Northeastern Section - 51st Annual Meeting - 2016

Paper No. 42-10
Presentation Time: 4:50 PM

NEW STRATIGRAPHIC SECTIONS AND CORES OF LATE QUATERNARY AGE FROM THE ONEIDA BASIN, NEW YORK


DOMACK, Eugene1, LEVENTER, Amy2, KOPP, Peter1, LUCAS, Jackson2, PATACCA, Kylie2 and SCHOLZ, Christopher3, (1)College of Marine Science, University of South Florida, 140 7th Avenue South, St. Petersburg, FL 33701, (2)Geology Department, Colgate University, 13 Oak Drive, Hamilton, NY 13346, (3)Department of Earth Science, Syracuse University, Syracuse, NY 13244-1070, edomack@usf.edu

Three Quaternary sections were discovered along a remote section of the upper reach of Fish Creek between Blossvale and Becks Grove, New York. Here, Fish Creek has deeply incised some 100 m into an extensive terrace found along the southern boundary of the Tug Hill Plateau with the “Oneida” lowland. These exposures reveal the basal stratigraphy of an important Late Quaternary landform upon which smaller scale features of an eolian dune field reside. Most of the “terrace” is actually cored with ice contact sediments mostly over compacted and highly deformed muddy diamictons. These gray, glacigenic deposits are abruptly overlain by rhythmically laminated sands, silts, and clays with distinctive varved character. The laminated facies are then in turn succeeded by cross bedded and climbing ripple cross-laminated fine-grained sands. These are disconformably cut by coarse, gravelly sands with trough cross beds and overlying soil profiles, thus capping the terrace feature. The three stratigraphic exposures demonstrate that the terrace is a composite feature composed of a combination of several depositional and erosional episodes.

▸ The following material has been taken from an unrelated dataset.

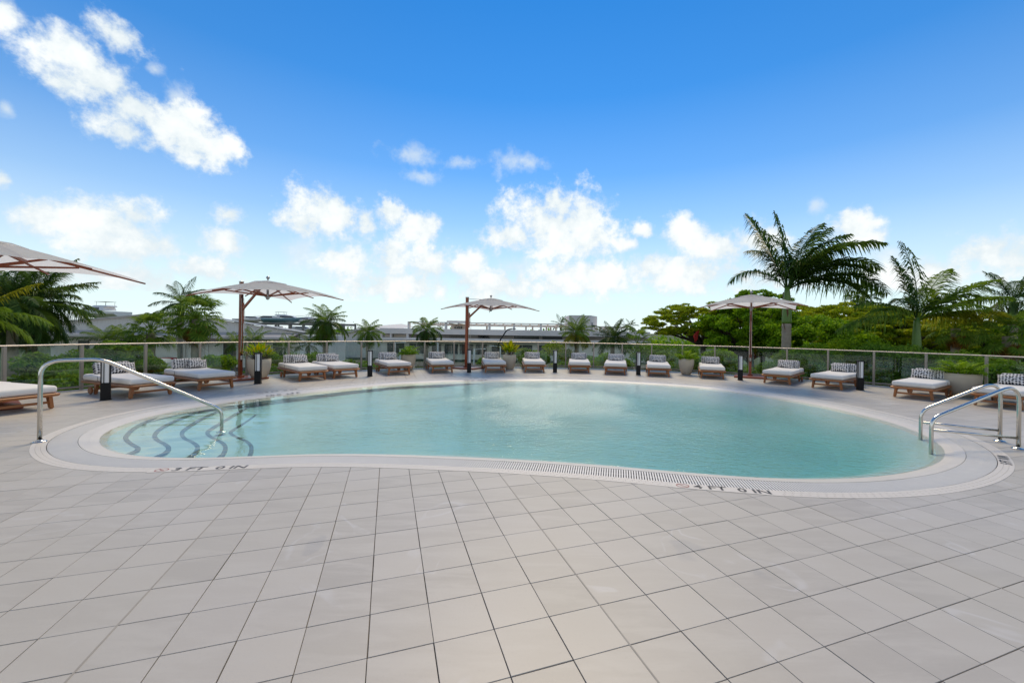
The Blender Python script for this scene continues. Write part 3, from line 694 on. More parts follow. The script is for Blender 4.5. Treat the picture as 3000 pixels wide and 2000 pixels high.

Upon Oneida Lake we utilized a new percussion core system to recover undisturbed cores of up to 2 m in length from seismic sequences first identified from earlier Chirp Surveys of the lake. We recovered for the first time within modern Oneida Lake a relict varved sequence, which we believe represent deposits from Glacial Lake Iroquois. Varves are some 7- 8 cm in thickness in the two intervals which we recovered, promising a high resolution record of the evolution of the lake basin during the late Glacial time. In addition we collected a new suite of cores and excavations from several landform associations in and around the Oneida Basin. The first of these was from the muck land regions south of Oneida Lake where we recovered at least 2 + m of marl which now has radiocarbon ages (gastropods) in succession from 4.4 to 6.ka We have yet to recover the entire thickness of the marl section at this locality so the potential for a nearly complete Holocene record is promising. Taken together these new stratigraphic sections help fill in important knowledge gaps in our understanding of the nature of deglaciation and subsequent environmental changes in the Central Oneida Lowland of New York.